Write out, word for word, only the data from its first line to the line containing "cross_truss(Y, i)".

Start of SUPPLIED DATA

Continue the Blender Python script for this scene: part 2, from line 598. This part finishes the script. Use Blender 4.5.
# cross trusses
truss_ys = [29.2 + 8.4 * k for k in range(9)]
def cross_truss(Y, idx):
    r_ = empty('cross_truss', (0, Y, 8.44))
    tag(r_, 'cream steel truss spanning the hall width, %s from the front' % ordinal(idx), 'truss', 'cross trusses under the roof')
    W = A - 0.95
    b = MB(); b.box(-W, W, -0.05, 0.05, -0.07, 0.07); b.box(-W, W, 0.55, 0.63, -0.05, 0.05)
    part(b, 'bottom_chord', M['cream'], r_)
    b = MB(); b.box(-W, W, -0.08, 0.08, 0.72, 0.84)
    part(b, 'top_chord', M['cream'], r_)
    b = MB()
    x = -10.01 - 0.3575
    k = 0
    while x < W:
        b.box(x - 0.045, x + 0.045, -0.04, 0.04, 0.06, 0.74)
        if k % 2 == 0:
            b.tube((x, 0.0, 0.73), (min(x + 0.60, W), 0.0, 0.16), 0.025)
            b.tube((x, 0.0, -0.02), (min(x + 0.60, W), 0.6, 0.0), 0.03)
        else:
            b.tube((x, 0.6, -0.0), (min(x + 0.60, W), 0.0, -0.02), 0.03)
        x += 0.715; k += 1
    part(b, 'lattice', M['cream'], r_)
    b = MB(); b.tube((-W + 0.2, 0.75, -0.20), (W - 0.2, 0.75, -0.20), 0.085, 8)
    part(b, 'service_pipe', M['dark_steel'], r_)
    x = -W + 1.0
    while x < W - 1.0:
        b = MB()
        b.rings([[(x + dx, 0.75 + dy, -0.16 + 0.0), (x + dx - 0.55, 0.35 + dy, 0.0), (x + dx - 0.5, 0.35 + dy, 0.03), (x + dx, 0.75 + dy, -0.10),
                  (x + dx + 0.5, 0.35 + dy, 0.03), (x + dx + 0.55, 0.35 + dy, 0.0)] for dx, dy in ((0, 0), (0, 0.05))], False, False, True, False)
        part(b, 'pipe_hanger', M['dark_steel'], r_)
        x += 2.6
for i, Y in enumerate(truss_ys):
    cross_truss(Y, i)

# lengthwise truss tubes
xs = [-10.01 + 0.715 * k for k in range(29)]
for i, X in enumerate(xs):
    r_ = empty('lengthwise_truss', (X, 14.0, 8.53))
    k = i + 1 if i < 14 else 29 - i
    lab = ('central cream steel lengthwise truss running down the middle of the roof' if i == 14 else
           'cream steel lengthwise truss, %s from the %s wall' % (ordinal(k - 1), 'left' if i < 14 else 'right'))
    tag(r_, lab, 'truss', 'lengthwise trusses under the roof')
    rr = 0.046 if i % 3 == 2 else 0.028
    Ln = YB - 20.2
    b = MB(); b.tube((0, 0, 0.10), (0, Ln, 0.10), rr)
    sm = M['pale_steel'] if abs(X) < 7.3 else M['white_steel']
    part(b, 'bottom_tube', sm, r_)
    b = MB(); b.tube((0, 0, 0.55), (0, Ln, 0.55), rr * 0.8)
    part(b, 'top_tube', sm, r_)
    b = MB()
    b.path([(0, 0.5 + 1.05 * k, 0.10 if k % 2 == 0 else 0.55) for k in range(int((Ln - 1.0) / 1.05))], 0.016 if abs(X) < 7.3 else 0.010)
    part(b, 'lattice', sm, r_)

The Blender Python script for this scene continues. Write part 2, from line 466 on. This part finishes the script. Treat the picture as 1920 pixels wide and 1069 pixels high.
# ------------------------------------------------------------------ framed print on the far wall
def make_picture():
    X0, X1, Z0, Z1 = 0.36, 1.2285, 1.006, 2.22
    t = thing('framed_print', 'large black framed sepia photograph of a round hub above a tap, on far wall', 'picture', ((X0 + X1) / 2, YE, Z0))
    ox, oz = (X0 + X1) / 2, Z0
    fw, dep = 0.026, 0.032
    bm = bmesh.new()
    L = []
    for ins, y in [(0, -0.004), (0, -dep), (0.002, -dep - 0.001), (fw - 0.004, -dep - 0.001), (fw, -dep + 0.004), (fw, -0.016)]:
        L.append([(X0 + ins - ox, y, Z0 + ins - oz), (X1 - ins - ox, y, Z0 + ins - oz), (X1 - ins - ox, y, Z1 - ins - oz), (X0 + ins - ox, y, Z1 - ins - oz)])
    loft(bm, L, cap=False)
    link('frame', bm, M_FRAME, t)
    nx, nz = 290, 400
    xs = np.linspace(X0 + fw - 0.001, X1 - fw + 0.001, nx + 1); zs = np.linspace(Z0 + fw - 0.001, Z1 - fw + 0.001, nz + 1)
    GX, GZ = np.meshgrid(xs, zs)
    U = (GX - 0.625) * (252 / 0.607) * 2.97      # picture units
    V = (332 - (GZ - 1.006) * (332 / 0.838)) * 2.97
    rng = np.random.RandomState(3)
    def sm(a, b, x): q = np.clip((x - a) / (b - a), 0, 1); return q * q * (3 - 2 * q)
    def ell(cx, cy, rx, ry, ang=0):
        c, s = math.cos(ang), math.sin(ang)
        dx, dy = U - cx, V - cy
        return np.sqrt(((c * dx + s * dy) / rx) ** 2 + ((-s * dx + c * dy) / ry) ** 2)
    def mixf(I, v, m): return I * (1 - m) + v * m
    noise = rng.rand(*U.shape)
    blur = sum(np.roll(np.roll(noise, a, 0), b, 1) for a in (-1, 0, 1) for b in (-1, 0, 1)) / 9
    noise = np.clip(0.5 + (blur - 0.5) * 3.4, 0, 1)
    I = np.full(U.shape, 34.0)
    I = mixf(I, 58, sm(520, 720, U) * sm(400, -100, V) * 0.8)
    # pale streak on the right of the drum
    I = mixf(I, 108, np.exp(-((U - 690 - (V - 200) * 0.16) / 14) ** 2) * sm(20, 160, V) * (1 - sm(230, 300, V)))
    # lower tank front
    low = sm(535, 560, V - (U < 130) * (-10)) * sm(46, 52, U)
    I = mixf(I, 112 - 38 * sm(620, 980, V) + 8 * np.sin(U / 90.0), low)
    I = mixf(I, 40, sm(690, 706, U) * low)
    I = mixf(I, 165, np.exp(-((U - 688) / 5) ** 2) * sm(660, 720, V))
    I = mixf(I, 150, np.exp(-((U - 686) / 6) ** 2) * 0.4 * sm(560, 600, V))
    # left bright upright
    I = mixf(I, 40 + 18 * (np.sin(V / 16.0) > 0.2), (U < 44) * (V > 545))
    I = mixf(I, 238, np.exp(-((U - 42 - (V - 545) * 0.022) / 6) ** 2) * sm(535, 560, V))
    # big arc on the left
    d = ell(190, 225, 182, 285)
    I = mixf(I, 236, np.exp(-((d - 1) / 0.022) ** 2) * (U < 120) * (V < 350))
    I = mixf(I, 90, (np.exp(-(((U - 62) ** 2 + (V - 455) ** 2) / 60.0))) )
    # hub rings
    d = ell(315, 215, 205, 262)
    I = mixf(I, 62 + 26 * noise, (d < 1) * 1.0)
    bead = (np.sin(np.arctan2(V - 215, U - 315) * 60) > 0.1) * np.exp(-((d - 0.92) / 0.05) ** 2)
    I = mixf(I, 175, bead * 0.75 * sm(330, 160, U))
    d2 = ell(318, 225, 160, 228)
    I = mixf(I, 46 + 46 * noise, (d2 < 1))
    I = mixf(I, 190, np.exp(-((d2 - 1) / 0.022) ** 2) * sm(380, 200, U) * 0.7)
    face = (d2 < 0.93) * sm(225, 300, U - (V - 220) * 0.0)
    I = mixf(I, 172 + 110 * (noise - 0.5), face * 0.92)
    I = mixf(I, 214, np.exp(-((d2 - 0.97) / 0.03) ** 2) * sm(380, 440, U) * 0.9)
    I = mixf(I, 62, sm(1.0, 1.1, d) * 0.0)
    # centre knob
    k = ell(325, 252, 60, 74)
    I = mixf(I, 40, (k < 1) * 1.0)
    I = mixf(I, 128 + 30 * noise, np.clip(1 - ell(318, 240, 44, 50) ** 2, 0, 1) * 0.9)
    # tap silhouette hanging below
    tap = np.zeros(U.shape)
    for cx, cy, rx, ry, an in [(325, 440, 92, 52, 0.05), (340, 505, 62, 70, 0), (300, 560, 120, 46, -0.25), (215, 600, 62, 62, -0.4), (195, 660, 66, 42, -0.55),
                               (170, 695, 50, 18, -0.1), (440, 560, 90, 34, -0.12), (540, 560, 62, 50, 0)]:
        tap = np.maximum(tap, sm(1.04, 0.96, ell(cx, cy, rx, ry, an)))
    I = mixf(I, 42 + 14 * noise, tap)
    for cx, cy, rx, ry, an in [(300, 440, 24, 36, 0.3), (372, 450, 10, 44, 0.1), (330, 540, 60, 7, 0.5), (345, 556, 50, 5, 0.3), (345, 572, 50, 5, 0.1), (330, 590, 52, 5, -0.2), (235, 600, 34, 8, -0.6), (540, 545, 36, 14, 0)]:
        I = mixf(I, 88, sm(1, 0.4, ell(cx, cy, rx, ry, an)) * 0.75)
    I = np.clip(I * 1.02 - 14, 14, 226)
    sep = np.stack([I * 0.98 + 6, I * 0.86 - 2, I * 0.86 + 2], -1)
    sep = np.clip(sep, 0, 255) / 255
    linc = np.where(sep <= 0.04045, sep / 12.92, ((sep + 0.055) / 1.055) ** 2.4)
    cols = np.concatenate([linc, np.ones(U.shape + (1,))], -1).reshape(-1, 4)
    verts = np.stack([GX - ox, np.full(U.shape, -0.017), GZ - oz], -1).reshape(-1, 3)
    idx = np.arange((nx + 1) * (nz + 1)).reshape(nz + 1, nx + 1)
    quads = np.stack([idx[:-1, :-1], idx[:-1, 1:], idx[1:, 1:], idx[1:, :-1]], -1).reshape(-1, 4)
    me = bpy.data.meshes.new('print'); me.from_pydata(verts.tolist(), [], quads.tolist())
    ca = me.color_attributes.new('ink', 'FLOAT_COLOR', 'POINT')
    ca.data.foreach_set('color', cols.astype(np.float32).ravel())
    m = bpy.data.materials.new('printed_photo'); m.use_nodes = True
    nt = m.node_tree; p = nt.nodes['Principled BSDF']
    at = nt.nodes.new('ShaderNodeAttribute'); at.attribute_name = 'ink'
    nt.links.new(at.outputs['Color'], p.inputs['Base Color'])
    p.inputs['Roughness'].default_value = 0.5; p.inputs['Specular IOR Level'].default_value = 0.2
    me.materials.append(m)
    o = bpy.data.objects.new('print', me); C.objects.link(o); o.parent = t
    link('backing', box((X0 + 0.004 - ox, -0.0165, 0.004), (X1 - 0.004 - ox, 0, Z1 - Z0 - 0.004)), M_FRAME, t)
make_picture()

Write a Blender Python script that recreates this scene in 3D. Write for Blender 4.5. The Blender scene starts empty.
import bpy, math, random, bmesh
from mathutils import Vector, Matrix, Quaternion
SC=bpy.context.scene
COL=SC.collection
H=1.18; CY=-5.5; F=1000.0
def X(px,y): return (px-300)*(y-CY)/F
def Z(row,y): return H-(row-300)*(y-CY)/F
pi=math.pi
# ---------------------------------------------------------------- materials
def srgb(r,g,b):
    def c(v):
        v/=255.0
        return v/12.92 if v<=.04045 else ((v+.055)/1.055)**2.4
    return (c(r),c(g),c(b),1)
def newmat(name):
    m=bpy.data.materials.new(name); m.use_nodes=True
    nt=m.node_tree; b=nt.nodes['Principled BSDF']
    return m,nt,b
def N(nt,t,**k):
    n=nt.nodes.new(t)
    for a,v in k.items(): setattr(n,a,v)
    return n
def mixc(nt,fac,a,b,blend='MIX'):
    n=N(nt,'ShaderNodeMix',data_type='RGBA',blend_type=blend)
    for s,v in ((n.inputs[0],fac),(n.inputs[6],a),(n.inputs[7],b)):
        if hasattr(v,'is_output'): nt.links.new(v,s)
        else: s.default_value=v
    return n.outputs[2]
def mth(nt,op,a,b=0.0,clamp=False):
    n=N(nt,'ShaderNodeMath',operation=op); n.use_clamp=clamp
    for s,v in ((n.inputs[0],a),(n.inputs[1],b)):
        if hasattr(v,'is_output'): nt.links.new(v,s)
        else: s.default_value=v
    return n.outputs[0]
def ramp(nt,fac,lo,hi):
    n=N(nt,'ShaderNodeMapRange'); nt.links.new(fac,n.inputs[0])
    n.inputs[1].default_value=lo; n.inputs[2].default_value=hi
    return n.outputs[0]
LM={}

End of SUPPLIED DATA

THE ANSWER —
Continue the Blender Python script for this scene: part 2, from line 598. This part finishes the script. Use Blender 4.5.
# cross trusses
truss_ys = [29.2 + 8.4 * k for k in range(9)]
def cross_truss(Y, idx):
    r_ = empty('cross_truss', (0, Y, 8.44))
    tag(r_, 'cream steel truss spanning the hall width, %s from the front' % ordinal(idx), 'truss', 'cross trusses under the roof')
    W = A - 0.95
    b = MB(); b.box(-W, W, -0.05, 0.05, -0.07, 0.07); b.box(-W, W, 0.55, 0.63, -0.05, 0.05)
    part(b, 'bottom_chord', M['cream'], r_)
    b = MB(); b.box(-W, W, -0.08, 0.08, 0.72, 0.84)
    part(b, 'top_chord', M['cream'], r_)
    b = MB()
    x = -10.01 - 0.3575
    k = 0
    while x < W:
        b.box(x - 0.045, x + 0.045, -0.04, 0.04, 0.06, 0.74)
        if k % 2 == 0:
            b.tube((x, 0.0, 0.73), (min(x + 0.60, W), 0.0, 0.16), 0.025)
            b.tube((x, 0.0, -0.02), (min(x + 0.60, W), 0.6, 0.0), 0.03)
        else:
            b.tube((x, 0.6, -0.0), (min(x + 0.60, W), 0.0, -0.02), 0.03)
        x += 0.715; k += 1
    part(b, 'lattice', M['cream'], r_)
    b = MB(); b.tube((-W + 0.2, 0.75, -0.20), (W - 0.2, 0.75, -0.20), 0.085, 8)
    part(b, 'service_pipe', M['dark_steel'], r_)
    x = -W + 1.0
    while x < W - 1.0:
        b = MB()
        b.rings([[(x + dx, 0.75 + dy, -0.16 + 0.0), (x + dx - 0.55, 0.35 + dy, 0.0), (x + dx - 0.5, 0.35 + dy, 0.03), (x + dx, 0.75 + dy, -0.10),
                  (x + dx + 0.5, 0.35 + dy, 0.03), (x + dx + 0.55, 0.35 + dy, 0.0)] for dx, dy in ((0, 0), (0, 0.05))], False, False, True, False)
        part(b, 'pipe_hanger', M['dark_steel'], r_)
        x += 2.6
for i, Y in enumerate(truss_ys):
    cross_truss(Y, i)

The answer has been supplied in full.